** START OF Source data **

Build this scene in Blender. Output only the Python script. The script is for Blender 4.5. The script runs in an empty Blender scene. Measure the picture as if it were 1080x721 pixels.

** END OF Source data **
** START OF Source data **

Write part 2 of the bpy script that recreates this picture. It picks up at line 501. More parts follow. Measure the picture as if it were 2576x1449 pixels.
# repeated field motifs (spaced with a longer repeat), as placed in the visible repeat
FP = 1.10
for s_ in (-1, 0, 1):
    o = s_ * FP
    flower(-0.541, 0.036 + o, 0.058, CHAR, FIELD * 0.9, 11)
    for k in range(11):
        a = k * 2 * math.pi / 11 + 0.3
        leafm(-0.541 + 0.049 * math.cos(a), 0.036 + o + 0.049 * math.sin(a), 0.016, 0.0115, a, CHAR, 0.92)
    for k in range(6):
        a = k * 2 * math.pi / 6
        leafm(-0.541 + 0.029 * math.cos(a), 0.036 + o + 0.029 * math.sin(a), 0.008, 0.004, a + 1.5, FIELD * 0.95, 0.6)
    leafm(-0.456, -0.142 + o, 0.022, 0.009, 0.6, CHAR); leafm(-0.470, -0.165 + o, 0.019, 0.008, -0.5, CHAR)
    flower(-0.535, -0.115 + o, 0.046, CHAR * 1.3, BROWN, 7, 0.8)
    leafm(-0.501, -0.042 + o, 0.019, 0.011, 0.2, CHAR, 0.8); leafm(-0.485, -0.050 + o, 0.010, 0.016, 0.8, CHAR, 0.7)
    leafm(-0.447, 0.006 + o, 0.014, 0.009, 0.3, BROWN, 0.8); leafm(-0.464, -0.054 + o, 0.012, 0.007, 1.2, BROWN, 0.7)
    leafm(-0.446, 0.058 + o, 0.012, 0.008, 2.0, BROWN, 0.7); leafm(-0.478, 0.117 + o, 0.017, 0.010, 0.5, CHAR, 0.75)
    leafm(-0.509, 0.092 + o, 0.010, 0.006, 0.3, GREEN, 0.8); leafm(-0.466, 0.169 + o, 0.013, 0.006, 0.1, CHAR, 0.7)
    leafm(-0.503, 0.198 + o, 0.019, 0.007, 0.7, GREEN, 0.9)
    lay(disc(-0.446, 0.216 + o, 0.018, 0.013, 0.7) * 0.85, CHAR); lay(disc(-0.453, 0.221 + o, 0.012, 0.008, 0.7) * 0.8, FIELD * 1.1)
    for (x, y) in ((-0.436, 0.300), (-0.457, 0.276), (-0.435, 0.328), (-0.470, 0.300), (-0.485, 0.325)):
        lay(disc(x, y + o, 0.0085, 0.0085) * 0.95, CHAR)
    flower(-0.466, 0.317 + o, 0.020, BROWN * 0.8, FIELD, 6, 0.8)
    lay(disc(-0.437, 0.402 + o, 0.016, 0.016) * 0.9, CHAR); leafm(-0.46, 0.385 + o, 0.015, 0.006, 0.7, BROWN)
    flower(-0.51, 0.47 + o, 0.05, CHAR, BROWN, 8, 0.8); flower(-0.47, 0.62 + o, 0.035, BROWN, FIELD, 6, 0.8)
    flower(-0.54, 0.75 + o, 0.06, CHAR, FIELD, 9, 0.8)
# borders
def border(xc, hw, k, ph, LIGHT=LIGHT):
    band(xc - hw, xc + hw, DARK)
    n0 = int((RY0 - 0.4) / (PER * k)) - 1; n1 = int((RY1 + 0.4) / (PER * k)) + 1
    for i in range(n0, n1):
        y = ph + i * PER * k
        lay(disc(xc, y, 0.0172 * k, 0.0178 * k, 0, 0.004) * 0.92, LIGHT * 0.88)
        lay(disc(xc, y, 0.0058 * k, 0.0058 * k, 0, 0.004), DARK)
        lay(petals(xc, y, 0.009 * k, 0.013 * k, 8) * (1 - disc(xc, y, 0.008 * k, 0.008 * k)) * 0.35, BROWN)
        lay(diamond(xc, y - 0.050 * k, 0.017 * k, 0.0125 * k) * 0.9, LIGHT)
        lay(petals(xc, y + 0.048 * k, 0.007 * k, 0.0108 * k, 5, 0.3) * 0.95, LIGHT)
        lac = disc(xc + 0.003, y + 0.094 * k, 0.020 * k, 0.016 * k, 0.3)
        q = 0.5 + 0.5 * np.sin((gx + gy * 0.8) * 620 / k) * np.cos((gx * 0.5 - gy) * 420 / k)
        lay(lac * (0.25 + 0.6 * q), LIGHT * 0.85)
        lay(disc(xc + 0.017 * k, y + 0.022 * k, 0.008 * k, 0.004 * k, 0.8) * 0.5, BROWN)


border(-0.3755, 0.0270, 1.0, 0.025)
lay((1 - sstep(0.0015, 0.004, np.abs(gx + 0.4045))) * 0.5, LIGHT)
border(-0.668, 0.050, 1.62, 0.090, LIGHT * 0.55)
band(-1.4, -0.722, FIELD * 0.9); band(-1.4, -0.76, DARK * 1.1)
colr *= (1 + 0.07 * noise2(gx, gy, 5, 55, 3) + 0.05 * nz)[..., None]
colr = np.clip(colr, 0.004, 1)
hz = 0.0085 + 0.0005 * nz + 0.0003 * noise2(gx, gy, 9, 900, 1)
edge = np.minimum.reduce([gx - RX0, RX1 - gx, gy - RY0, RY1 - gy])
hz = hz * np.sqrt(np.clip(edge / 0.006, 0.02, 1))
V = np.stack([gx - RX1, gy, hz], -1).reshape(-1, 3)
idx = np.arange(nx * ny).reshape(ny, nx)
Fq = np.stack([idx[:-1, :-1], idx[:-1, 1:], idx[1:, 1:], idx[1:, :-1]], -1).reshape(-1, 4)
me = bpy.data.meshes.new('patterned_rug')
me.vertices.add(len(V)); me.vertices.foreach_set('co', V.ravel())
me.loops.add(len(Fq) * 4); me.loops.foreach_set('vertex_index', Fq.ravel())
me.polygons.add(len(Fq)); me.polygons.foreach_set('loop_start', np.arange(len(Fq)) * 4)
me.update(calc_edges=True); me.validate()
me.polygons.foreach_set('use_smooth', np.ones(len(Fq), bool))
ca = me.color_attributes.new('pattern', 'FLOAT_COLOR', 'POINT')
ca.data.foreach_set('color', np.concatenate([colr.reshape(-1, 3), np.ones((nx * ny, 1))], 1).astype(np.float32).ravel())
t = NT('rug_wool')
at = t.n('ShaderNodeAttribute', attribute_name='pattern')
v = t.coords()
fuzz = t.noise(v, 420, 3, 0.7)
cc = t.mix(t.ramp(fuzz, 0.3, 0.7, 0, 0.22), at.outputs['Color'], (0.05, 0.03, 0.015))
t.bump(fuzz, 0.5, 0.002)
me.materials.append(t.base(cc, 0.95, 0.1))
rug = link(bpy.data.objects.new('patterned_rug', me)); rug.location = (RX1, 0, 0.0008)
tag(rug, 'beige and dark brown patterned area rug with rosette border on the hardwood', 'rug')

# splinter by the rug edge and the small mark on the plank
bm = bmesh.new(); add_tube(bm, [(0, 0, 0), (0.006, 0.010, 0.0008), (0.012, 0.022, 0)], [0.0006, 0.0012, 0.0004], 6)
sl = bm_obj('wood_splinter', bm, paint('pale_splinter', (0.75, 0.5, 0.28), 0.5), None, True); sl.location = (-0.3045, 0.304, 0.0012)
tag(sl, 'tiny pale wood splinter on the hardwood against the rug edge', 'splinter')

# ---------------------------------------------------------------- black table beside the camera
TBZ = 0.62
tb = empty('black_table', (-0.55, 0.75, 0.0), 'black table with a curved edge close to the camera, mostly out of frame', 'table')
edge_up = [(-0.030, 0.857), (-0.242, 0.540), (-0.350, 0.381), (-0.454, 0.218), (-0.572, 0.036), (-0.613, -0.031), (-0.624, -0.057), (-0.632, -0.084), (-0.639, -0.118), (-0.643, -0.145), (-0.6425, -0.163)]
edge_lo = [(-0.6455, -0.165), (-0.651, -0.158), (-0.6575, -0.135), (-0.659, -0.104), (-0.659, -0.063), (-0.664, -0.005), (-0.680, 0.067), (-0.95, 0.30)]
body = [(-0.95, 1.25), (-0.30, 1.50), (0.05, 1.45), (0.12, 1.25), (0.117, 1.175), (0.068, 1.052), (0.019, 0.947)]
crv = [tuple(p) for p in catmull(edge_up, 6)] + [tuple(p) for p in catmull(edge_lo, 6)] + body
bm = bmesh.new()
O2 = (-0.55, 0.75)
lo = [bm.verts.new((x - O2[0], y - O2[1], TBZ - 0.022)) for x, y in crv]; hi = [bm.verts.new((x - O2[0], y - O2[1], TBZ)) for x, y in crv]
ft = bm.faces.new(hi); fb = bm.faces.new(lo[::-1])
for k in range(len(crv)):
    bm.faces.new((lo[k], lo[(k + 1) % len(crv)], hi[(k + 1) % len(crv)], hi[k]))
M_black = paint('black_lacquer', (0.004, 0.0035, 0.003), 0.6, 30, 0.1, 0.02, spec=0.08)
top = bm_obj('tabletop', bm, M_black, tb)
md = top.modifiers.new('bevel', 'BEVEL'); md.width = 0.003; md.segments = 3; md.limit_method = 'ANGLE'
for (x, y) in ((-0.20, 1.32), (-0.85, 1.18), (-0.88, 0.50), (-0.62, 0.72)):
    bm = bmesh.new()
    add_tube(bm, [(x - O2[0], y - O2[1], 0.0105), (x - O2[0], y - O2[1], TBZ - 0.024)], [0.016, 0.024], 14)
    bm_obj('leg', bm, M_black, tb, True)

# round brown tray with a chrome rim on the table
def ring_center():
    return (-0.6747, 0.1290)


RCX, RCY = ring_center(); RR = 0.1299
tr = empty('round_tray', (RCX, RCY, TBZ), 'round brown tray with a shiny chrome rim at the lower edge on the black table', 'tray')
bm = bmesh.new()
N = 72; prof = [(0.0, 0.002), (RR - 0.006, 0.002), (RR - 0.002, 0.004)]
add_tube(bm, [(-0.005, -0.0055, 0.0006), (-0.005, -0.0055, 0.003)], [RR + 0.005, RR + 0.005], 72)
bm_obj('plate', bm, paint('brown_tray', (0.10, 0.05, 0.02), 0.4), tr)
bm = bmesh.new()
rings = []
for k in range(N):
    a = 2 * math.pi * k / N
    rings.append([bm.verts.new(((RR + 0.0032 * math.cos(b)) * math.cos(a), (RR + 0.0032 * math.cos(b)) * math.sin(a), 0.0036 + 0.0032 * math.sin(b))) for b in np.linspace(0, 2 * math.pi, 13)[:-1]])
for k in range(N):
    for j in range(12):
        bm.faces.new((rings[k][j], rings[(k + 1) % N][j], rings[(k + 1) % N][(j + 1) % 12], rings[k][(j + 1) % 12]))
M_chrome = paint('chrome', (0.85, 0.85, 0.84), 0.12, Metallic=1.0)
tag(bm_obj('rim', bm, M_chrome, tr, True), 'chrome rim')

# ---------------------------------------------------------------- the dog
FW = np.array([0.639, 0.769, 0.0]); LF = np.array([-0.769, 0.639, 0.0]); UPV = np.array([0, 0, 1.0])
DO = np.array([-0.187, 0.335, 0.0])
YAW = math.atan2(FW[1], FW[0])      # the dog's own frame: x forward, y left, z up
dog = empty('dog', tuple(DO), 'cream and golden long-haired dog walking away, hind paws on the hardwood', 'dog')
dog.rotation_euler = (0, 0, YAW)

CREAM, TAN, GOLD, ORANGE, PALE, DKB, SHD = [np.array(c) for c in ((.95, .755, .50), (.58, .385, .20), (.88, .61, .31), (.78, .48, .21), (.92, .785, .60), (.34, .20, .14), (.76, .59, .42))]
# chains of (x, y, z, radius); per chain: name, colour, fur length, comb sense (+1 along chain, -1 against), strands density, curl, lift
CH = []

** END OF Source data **

Problem statement
Search the listing above for the string "empty". Copy every line that contains it.

Worked solution
Build this scene in Blender. Output only the Python script. The script is for Blender 4.5. The script runs in an empty Blender scene. Measure the picture as if it were 1080x721 pixels.
tb = empty('black_table', (-0.55, 0.75, 0.0), 'black table with a curved edge close to the camera, mostly out of frame', 'table')
tr = empty('round_tray', (RCX, RCY, TBZ), 'round brown tray with a shiny chrome rim at the lower edge on the black table', 'tray')
dog = empty('dog', tuple(DO), 'cream and golden long-haired dog walking away, hind paws on the hardwood', 'dog')